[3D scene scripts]
----------

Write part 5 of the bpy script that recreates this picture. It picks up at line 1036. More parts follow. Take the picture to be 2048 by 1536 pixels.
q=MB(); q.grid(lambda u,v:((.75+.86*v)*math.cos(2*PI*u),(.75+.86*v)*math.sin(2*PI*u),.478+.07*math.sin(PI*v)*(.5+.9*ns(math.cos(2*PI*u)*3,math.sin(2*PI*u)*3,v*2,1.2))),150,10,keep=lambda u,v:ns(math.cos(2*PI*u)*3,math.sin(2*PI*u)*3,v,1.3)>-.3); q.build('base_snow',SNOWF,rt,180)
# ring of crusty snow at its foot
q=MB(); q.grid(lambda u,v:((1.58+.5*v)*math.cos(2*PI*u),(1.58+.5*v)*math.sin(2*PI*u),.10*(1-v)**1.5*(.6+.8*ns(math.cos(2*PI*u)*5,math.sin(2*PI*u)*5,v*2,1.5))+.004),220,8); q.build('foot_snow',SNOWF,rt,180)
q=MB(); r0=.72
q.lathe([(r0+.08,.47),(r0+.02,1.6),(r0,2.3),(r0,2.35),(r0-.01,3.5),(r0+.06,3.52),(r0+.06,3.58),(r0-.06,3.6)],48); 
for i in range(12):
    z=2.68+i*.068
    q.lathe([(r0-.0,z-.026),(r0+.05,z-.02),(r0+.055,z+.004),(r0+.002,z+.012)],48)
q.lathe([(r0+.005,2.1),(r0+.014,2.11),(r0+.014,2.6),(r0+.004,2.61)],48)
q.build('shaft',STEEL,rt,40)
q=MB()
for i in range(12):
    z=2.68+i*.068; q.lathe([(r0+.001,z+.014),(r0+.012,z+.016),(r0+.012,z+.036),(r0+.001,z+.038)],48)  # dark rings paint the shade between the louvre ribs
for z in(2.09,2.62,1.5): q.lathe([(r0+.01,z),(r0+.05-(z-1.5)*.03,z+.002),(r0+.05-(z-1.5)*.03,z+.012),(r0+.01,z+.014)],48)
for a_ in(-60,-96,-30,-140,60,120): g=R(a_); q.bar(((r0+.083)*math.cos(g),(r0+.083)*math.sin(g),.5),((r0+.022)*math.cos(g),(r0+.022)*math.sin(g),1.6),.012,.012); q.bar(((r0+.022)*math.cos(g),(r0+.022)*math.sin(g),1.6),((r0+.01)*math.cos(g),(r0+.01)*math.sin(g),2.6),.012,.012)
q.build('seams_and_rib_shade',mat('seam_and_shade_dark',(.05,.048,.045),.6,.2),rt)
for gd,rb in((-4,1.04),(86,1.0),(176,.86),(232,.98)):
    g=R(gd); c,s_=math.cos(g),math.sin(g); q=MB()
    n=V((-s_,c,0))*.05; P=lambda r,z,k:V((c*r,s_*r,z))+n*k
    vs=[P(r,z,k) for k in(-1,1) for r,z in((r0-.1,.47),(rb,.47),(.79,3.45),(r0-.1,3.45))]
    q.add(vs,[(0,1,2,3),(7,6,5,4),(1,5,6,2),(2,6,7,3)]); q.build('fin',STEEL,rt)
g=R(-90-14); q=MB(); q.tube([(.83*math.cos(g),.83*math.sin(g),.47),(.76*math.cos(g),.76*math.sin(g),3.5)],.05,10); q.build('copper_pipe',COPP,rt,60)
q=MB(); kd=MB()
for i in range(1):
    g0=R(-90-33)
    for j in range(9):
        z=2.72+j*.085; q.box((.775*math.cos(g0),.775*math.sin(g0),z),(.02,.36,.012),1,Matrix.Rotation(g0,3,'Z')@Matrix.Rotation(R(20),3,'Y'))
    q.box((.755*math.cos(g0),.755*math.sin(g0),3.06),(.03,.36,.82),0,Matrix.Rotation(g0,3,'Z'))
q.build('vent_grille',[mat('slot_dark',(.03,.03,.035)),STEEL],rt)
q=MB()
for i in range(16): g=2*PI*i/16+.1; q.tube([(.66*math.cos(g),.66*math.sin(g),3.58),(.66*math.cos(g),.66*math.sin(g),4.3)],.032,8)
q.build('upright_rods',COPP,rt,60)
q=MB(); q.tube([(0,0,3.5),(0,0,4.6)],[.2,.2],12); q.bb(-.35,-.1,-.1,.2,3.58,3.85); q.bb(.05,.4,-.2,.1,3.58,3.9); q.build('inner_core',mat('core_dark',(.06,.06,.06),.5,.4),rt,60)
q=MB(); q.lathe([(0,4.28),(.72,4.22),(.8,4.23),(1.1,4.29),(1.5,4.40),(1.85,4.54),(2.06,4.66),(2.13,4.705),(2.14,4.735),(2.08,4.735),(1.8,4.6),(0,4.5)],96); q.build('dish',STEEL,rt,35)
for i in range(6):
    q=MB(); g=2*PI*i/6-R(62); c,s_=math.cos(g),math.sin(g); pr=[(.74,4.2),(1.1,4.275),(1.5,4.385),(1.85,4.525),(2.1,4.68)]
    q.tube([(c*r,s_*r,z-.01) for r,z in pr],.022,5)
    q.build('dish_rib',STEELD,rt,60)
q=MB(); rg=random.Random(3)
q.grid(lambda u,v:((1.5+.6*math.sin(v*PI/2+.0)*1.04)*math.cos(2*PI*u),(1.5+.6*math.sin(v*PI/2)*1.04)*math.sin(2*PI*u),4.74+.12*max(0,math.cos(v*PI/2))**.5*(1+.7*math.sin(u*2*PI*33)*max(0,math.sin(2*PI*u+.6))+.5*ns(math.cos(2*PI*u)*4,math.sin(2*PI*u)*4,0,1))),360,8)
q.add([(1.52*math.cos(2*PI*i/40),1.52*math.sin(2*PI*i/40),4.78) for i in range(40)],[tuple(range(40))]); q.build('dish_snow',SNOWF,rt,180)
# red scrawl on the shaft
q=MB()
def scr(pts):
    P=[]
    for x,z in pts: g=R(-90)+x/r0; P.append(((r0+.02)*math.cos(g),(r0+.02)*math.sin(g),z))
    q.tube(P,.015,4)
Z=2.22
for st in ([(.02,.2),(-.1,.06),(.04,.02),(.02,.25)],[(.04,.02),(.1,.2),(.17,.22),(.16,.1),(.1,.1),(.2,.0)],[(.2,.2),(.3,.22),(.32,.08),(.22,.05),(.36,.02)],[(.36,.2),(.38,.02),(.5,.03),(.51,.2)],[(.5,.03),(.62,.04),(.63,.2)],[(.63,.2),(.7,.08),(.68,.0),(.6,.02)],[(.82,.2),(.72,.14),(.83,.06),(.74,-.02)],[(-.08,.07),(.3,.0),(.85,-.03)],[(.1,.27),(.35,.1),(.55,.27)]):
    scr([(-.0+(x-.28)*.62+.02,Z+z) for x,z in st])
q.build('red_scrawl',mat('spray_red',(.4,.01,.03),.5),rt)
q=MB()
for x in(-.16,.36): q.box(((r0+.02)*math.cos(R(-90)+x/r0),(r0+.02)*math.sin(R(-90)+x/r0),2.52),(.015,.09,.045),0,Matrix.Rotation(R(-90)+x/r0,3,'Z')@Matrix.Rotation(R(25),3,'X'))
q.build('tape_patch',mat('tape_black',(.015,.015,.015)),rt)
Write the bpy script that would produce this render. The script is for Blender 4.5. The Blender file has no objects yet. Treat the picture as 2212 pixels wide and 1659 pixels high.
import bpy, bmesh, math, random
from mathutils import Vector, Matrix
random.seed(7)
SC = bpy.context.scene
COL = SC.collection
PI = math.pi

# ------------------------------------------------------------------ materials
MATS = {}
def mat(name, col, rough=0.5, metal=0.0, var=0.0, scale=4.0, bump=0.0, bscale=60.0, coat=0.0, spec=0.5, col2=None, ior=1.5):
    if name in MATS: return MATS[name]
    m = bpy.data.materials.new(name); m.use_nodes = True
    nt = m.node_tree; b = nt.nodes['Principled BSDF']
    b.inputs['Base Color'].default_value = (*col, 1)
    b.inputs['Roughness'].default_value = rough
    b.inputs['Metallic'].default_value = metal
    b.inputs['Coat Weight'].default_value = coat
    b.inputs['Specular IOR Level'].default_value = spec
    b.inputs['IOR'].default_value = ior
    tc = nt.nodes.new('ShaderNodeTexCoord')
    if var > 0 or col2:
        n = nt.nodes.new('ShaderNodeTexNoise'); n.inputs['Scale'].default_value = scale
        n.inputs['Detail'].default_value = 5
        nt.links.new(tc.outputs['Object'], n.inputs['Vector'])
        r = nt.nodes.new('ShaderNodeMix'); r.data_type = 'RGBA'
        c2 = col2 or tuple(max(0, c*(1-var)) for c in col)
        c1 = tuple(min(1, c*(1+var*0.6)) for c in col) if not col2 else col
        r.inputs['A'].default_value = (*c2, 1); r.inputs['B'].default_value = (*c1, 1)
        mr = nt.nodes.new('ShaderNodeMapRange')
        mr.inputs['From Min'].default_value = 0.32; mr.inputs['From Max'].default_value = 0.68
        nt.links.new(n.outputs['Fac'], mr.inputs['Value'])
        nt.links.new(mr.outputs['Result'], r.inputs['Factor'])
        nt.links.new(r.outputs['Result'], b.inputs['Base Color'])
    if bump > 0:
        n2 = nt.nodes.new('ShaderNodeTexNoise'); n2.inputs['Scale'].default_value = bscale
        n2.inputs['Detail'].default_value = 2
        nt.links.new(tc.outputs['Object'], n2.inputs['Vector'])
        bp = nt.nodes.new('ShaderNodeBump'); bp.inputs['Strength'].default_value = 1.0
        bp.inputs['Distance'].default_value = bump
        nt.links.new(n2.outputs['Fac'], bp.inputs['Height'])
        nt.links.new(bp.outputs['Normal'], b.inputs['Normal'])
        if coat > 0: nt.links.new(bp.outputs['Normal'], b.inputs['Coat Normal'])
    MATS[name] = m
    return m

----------

WORK TO COMPLETE — Reproduce each line of the material containing the word "this".

RESULT OF THE TASK —
Write part 5 of the bpy script that recreates this picture. It picks up at line 1036. More parts follow. Take the picture to be 2048 by 1536 pixels.
Write the bpy script that would produce this render. The script is for Blender 4.5. The Blender file has no objects yet. Treat the picture as 2212 pixels wide and 1659 pixels high.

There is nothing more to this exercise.